La década del treinta, conocida por infame, tuvo una infamia dominante: la impotencia. Ante el nuevo escenario global, no supo qué hacer. Ni en lo económico y menos en lo político. En lo económico dispuso de un excelente gabinete ministerial con el que inició un proceso de industrialización inconcluso al no modificar las relaciones de fuerza con lo que Félix Weil – fundador y mecenas de la escuela de Frankfurt - en El enigma argentino, llamó “el poder de los estancieros”. En lo político con Uriburu quiso ser fascista y no lo consiguió. Con Justo quiso ser liberal y fue fraudulento.

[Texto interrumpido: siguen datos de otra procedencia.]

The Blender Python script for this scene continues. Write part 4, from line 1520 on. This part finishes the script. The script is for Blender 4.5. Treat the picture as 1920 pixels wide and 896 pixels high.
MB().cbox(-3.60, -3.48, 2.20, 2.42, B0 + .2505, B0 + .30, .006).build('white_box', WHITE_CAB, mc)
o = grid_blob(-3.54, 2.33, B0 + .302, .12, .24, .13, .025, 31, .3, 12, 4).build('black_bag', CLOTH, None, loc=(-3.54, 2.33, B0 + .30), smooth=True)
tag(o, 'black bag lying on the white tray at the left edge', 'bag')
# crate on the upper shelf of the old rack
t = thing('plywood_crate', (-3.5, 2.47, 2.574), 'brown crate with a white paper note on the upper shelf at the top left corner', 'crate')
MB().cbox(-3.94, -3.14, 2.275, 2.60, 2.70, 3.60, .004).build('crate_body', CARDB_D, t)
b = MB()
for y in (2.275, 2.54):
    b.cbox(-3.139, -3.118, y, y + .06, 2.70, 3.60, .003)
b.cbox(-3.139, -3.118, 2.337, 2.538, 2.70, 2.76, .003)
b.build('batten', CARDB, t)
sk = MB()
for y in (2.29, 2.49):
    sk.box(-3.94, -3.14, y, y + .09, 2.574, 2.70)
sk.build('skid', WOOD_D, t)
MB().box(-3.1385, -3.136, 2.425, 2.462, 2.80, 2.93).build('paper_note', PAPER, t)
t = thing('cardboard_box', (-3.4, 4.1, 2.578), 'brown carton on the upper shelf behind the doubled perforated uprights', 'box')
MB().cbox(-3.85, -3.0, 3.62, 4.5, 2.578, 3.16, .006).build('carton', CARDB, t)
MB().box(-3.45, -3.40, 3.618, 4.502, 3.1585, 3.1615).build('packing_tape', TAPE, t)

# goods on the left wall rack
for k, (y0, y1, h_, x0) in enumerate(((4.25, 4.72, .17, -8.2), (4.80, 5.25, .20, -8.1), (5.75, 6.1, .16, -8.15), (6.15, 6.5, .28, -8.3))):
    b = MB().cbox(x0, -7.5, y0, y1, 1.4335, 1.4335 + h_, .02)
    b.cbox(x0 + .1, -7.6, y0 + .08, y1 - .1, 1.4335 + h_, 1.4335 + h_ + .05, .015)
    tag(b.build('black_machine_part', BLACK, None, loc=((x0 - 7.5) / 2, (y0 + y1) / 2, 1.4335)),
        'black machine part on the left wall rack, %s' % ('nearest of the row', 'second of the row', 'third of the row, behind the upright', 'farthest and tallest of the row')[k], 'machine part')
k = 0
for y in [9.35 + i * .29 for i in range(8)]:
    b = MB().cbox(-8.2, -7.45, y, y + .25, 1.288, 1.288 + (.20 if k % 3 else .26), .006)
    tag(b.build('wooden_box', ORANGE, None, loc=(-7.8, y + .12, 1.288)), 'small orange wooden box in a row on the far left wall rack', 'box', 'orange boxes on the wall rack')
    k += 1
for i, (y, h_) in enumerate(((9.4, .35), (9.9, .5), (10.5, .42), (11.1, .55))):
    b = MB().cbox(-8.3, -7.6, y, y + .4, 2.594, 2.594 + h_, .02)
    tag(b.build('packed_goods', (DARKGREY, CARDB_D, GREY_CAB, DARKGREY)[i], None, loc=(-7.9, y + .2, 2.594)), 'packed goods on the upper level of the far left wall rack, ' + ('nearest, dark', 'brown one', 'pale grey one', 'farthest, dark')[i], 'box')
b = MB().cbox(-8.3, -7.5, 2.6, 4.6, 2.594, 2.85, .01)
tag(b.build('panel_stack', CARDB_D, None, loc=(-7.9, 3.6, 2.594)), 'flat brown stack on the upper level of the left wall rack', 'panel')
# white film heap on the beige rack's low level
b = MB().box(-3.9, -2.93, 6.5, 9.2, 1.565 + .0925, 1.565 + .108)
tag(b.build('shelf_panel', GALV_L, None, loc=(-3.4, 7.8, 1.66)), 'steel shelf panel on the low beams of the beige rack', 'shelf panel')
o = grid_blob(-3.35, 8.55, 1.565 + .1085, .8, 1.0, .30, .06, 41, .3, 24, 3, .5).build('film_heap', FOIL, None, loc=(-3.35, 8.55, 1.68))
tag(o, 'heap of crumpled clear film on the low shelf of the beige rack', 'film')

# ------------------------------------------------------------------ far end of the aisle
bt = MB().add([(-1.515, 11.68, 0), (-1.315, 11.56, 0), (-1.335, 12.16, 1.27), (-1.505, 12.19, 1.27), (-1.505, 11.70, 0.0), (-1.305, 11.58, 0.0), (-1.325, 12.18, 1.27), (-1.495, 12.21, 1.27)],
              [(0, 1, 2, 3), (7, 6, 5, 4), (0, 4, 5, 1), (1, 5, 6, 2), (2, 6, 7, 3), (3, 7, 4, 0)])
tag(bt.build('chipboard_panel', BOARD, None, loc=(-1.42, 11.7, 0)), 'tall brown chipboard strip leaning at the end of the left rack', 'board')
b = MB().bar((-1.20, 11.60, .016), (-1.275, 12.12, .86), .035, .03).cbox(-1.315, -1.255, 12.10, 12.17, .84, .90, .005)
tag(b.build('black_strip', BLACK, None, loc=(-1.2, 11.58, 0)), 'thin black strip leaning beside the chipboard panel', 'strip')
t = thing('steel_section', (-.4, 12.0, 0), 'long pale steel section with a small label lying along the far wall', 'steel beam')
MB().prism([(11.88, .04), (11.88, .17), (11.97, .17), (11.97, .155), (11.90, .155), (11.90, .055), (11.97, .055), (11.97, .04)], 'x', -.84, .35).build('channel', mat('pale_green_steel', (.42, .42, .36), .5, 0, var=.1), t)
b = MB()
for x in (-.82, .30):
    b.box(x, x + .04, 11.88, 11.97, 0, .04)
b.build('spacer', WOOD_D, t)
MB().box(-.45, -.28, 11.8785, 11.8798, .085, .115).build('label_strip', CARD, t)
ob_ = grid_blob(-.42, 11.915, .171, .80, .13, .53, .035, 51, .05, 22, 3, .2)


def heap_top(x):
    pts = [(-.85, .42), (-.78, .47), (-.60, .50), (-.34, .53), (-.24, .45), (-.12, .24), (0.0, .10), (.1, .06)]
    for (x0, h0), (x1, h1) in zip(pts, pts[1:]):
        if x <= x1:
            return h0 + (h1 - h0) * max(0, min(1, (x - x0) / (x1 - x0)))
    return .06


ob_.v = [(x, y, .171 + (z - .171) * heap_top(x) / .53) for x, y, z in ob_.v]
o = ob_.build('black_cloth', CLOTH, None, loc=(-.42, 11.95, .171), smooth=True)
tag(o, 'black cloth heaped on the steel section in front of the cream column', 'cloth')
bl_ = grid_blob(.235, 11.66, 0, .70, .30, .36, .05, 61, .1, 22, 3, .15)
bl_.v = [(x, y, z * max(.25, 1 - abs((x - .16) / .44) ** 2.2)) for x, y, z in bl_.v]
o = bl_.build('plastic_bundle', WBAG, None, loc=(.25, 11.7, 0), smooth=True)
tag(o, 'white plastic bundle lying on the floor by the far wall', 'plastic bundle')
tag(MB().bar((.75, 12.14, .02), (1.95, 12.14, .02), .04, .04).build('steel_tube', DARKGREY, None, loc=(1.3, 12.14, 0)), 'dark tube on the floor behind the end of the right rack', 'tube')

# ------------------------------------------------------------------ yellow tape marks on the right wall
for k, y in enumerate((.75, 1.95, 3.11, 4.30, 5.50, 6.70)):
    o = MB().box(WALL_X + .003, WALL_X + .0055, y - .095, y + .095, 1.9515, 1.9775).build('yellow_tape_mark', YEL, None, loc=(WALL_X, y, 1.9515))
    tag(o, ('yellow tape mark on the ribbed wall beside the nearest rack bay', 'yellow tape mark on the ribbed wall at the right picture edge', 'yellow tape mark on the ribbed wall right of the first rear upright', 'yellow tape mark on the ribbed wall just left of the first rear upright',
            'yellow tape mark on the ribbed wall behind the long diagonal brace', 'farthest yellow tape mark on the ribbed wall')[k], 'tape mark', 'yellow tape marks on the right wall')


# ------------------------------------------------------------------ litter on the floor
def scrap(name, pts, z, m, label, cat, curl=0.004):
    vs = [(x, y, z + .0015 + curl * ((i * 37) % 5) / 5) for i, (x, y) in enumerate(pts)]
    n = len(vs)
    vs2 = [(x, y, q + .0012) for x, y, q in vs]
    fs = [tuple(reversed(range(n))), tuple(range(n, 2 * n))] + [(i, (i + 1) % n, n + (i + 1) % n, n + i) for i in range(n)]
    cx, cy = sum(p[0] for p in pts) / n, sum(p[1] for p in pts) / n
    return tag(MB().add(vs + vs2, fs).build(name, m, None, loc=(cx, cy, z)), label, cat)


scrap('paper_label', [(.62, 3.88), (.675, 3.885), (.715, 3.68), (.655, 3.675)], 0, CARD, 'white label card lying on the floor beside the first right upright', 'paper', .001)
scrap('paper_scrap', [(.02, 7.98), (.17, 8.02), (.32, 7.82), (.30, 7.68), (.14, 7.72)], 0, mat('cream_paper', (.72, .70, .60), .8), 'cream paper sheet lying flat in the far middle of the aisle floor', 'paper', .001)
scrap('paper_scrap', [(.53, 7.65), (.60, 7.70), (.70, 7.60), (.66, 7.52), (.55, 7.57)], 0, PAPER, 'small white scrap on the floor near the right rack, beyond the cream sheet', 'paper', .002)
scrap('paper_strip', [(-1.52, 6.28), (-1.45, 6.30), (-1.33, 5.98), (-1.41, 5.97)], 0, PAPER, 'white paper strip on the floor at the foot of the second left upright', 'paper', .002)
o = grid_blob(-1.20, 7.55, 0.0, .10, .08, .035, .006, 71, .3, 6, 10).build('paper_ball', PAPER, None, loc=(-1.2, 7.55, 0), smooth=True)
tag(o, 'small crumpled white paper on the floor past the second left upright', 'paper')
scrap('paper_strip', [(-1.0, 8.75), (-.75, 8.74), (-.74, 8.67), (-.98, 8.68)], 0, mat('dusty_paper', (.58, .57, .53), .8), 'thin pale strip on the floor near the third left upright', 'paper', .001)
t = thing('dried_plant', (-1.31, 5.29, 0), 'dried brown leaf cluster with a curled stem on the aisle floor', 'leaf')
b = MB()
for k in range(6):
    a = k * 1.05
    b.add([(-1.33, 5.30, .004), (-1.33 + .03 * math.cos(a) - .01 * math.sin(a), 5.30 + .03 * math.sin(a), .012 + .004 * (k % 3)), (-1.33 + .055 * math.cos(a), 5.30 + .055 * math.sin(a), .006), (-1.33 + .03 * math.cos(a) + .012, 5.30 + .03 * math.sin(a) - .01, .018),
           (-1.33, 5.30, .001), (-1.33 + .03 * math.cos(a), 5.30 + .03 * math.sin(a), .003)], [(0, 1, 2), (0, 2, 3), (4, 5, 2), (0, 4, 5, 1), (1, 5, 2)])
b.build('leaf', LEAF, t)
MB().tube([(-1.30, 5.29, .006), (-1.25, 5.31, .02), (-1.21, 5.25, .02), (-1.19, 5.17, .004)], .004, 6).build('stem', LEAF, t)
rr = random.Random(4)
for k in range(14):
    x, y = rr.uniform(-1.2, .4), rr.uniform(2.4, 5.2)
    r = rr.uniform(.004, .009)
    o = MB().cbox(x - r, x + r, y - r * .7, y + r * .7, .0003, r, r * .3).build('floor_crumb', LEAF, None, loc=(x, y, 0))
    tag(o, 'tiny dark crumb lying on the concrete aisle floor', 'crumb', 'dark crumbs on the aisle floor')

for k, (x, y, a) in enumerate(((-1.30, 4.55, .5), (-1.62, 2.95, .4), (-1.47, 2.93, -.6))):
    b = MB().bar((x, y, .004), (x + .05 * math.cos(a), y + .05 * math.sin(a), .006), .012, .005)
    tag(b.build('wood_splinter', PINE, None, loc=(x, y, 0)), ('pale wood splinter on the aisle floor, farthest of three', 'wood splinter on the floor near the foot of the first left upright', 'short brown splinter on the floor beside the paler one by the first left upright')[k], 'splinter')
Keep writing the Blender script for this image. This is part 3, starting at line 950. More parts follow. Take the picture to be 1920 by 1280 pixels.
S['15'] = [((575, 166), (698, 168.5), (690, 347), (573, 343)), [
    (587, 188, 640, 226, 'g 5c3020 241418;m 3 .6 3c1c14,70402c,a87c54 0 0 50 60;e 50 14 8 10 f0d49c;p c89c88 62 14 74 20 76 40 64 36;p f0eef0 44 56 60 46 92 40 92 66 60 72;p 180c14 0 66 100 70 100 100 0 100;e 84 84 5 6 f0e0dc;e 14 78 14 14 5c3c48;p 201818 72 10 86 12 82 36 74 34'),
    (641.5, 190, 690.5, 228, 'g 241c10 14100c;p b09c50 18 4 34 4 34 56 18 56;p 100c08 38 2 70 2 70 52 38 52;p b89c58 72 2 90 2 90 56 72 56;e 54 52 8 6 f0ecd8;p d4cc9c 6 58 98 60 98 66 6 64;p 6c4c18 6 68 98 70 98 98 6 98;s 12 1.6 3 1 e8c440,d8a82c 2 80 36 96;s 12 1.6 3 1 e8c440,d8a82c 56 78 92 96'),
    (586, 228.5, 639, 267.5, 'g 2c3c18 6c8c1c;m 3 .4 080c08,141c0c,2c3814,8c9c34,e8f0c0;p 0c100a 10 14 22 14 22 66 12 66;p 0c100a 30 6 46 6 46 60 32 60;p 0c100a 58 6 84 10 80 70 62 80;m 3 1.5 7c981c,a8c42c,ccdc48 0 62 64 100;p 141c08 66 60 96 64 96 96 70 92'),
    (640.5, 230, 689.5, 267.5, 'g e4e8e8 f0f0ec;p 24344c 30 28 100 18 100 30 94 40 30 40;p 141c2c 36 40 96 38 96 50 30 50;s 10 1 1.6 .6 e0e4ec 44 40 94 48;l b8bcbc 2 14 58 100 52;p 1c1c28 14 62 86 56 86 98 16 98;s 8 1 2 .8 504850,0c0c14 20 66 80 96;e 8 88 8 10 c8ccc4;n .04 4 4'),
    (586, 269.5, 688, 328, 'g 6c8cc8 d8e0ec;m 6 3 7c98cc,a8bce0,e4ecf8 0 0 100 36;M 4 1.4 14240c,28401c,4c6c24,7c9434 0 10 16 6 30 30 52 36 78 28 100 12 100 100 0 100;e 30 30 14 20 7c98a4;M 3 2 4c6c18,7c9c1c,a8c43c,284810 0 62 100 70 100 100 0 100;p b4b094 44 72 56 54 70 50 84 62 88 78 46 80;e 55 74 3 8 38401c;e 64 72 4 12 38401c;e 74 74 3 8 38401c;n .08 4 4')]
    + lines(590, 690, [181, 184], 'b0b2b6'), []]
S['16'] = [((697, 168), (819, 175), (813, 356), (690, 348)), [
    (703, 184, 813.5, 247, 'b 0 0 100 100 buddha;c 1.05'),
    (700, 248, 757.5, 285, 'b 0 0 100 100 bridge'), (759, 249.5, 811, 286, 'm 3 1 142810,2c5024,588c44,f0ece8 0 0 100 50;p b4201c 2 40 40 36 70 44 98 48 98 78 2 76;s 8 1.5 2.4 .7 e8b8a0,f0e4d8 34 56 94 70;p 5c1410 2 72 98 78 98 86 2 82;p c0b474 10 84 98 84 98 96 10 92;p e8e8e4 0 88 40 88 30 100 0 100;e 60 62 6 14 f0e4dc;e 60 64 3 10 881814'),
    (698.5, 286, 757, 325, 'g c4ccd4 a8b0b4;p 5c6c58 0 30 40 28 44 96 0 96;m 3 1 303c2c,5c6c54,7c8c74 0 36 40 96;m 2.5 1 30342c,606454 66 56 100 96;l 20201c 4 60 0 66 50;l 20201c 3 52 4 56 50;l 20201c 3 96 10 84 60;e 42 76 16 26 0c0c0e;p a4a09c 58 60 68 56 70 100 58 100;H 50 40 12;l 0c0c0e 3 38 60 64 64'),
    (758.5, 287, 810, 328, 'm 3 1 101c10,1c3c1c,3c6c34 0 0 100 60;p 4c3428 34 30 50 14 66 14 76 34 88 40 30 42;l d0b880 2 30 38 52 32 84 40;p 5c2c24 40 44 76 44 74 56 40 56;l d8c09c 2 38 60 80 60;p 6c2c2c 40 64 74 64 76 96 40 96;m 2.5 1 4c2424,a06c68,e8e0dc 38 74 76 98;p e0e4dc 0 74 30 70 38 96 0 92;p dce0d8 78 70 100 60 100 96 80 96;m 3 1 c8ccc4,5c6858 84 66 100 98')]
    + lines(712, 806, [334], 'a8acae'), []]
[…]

En nuestro país durante la década del treinta se origina un interés creciente sobre nuestra identidad. Emerge una grupo de intelectuales que ante el fin del modelo imaginado por Alberdi y Sarmiento y llevado a la práctica por Roca, se preguntan por la identidad de la nación y por la argentinidad. Los llamo los “argentinistas”. Los más interesantes son los que están a la deriva y responden de acuerdo a su desorientación. Martínez Estrada, Scalabrini Ortiz y Eduardo Mallea son los más notorios.
En el terreno filosófico se reproduce la confrontación de Davos. Académicos como Alejandro Korn y Francisco Romero se dedicaron a difundir la filosofía neokantiana o la filosofía de los valores de Max Scheler. Carlos Astrada, becado en Alemania, trae al país la novedad heideggeriana en sus aspectos primitivistas, que sostendrá en textos en los que encomia a la tierra, a la pampa y a la figura del gaucho.
Otros encuentran una respuesta al ser argentino en la hispanidad, en el catolicismo y la colonia. Son los primeros revisionistas históricos y los representantes de una derecha reaccionaria que se prolonga en el tiempo. De los hermanos Irazusta en el primer caso a Julio Meinville y Martinez Zuviría como ejemplo de antisemitas de relieve en el último.
Davos, sitio paradisíaco de un invierno eterno, en el que se reunieron aquellos dos filósofos y desde hace medio siglo congrega a los grandes jerarcas del mundo.